Но литература эта вовсе не была оторвана от жизни; напротив, политика занимала в ней внушительное место. Задолго до Макиавелли здесь были созданы трактаты о государе (Понтано), о правлении государей (Пьер-Джакомо Дженнаро), о величии государей (Джуниано Майо), об обязанностях государей (Диомеде Карафа) и т. д. Это очень понятно: молодая династия искала надежного обоснования своей власти, отличающей ее от многочисленных итальянских тираний того столетия. Эти трактаты должны были королевскую власть обосновать, возвеличить, но и — регламентировать. Через все десятилетия правления арагонцев (с 1442 по 1504 г.) проходит их упорная борьба с папством (поэтому антицерковные настроения и мотивы в литературе всячески приветствовались), а также с народными массами и местными баронами. Впрочем, особую остроту эта борьба приобретает лишь при сыне Альфонса короле Фердинанде I (Фернандо, Ферранте), правившем с 1458 по 1494 г. Сразу же по его восшествии на престол начинается полоса крестьянских восстаний (1459–1461), им на смену приходят заговоры феодалов (1465, 1486), с которыми Ферранте жестоко расправляется.

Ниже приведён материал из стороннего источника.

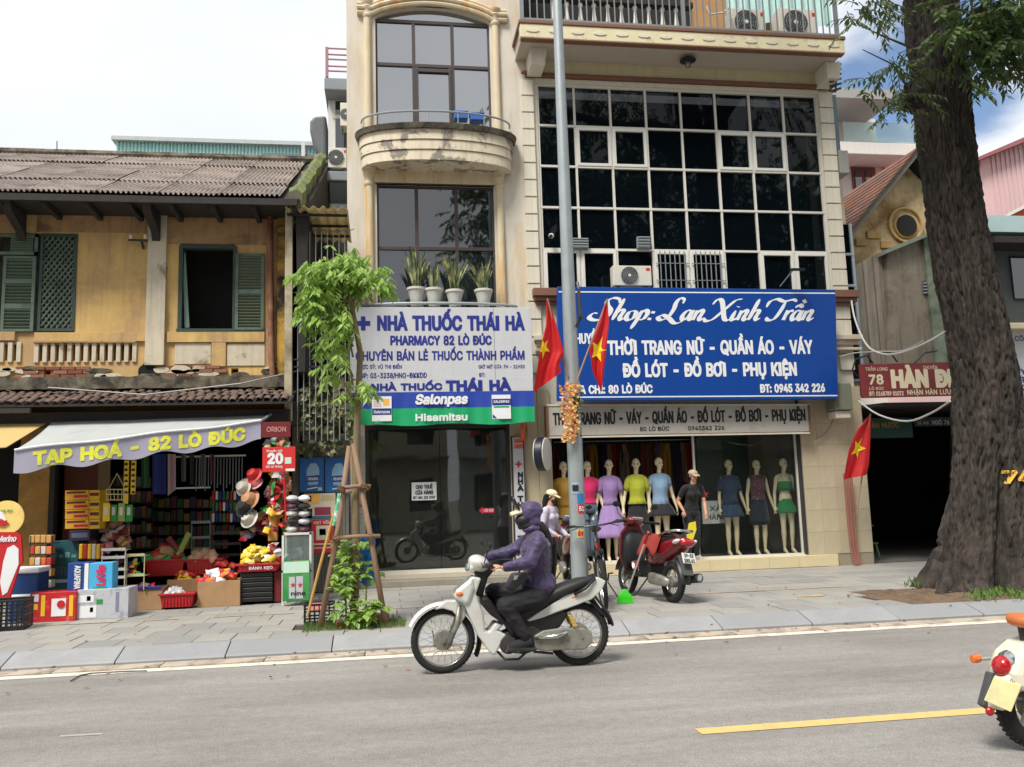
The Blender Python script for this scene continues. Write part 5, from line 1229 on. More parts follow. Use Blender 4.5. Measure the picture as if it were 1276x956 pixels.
cable([(1061,375),(1066,400),(1080,430),(1100,441),(1125,439),(1160,424),(1190,405)],(14.6,14.2,13.2,12.6,12,11.3,10.9),.016,wc,'thick white cable sagging above the maroon sign to the tree')
cable([(1046,445),(1065,440),(1100,438),(1125,437),(1150,425)],(14.6,14.2,13.2,12.4,11.6),.010,wc,'thin pale cable running beside the thick one above the maroon sign')
cable([(1070,500),(1095,517),(1130,525),(1160,515),(1184,500)],(13.9,13,12.3,11.6,11.0),.015,wc,'grey conduit sagging below the maroon sign to the tree')
cable([(1015,548),(1030,538),(1042,515),(1048,500)],14.85,.006,flat('cable_dark',70,66,60),'thin dark wire curling over the tiles right of the shop window')
t=thing('electric_box','green grey electric box on the corner cornice right of the blue sign','electric box',PV(1053,512,14.6));q=MB();rect(q,1040,477,1062,511,14.55,.35);q.build('case',mat('box_green_grey',rgb(112,116,100),.7,.12,4),t,bev=.02);q=MB();rect(q,1042,512,1060,521,14.6,.3);q.build('shelf',cream_old,t,bev=.01)
t=thing('vent_box','grey metal vent box on the side wall of the clothes shop','vent box',PV(1052,218,15.2));q=MB();rect(q,1045,187,1058,216,15.0,.4);q.build('case',mat('box_grey',rgb(150,150,142),.6,.08,4),t,bev=.02)
t=thing('coiled_aerial','dark coil aerial hanging under the balcony corner','aerial',PV(1043,115,14.7))
q=MB();q.tube([PV(1044,77,14.7),PV(1041,115,14.7)],.02,5)
for k in range(6):y_=80+k*6;q.tube([PV(1034,y_+4,14.6),PV(1048,y_,14.6)],.022,5);q.tube([PV(1048,y_,14.75),PV(1036,y_+6,14.75)],.012,5)
q.build('coil',darksteel,t)
t=thing('pink_building','dusty pink sheet clad building at the far right edge behind the tree','building',(17,20,.14))
q=MB();Ypk=20;q.xz([P(x,y,Ypk)for x,y in((1212,700),(1420,700),(1420,120),(1276,176),(1222,198))],Ypk,Ypk+8);q.build('wall',mat('pink_sheet',rgb(206,178,178),.7,.06,3,stretch=(6,1,.2)),t)
for i in range(26):q=MB();a=P(1238+i*6,230,Ypk)[0];q.box(a,a+.03,Ypk-.03,Ypk-.001,P(1238,420,Ypk)[1],P(1238+i*6,196-i*2.2,Ypk)[1]);q.build('sheet_rib',mat('pink_sheet',rgb(206,178,178),.7),t)
q=MB();q.prism([PV(1218,200,Ypk-.3),PV(1276,177,Ypk-.3),PV(1420,118,Ypk-.3),PV(1420,112,Ypk-.3),PV(1276,171,Ypk-.3),PV(1218,196,Ypk-.3)],(0,8,0));q.build('roof',mat('pink_dark',rgb(150,92,96),.7),t)
t=thing('small_red_roof','small red tiled roof in front of the pink building','roof',PV(1270,270,18))
q=MB();q.prism([PV(1258,268,17.5),PV(1330,235,17.5),PV(1330,276,17.5),PV(1262,276,17.5)],(0,2,0));q.build('roof',mat('bright_red_tile',rgb(196,88,66),.8,.15,6),t);q=MB();q.prism([PV(1256,270,17.4),PV(1330,233,17.4),PV(1330,229,17.4),PV(1256,266,17.4)],(0,.1,0));q.build('barge_board',whitep,t)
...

Король Ферранте и сын его Альфонс (во времена Мазуччо — герцог Калабрийский) не снискали расположения современников. Нелицеприятную их оценку дал замечательный французский мемуарист Филипп де Коммин (ок. 1447–1511), прекрасно разбиравшийся в итальянских делах. Он свидетельствует: «Оба они учинили насилие над многими женщинами. К церкви они не испытывали никакого почтения и не повиновались ее установлениям… Сын никогда не соблюдал поста и даже вида не делал. Они оба многие годы прожили без исповеди и причастия… Так что хуже, чем они, и жить невозможно» [4] Филипп де Коммин . Мемуары. М., 1986. С. 295.
. Добавим к этому, что оба короля не интересовались науками и литературой, не покровительствовали художникам и ученым. Правда, при их правлении культурная жизнь продолжалась. Возникло книгопечатание, развивалась переводческая деятельность (отметим, например, переводы басен Эзопа, сделанные Франческо дель Туппо, и написанную им «Жизнь греческого баснописца»), создавал свои произведения Понтано (на него было возложено воспитание сына Ферранте герцога Калабрийского), ставил при дворе свои «кавайольские фарсы» Пьетро-Антонио Караччоло. Но происходило это, видимо, лишь потому, что основатель династии дал культурному развитию очень сильный импульс.
Смещались и культурные центры. Основным был уже не королевский двор, а «Академия», которую основал в Неаполе, еще при Альфонсе Великодушном, Антонио Беккаделли, а затем ею руководил Понтано. Не менее притягательным был маленький двор герцога Калабрийского, где задавала тон его жена Ипполита-Мария Сфорца — красивая, умная, образованная, не чуждая литературных интересов, любившая писателей и сама в часы досуга бравшаяся за перо.
Мазуччо испытал культурное воздействие этого милого двора. Не менее значительным было для него общение с Беккаделли и Понтано. Первый бесспорно заинтересовал автора «Новеллино» своим скандальным «Гермафродитом» (вот откуда у Мазуччо виртуозное мастерство эротических иносказаний). Повлиял на него и второй — стилистической уравновешенностью и раскованностью своих произведений, мыслями о том, что человек — это игрушка в руках безжалостной Фортуны, живыми зарисовками местного быта (которые мы находим в диалогах Понтано «Харон», «Осел» и др.). Оба они были друзьями новеллиста, им посвятил он по новелле в своей книге.
Когда она создавалась, в каких обстоятельствах вообще, какова была жизнь Томмазо Гвардато, прозванного Мазуччо? Мы почти ничего не знаем об этом. Впрочем, благодаря многолетним напряженным разысканиям Джорджо Петрокки [5] См.: Petrocci G. Masuccio Guardati е la narrativa napoletana del Quattrocento. Firenze, 1953.
кое-что все-таки известно. К тому же некоторые сведения о жизни писателя можно найти в его книге.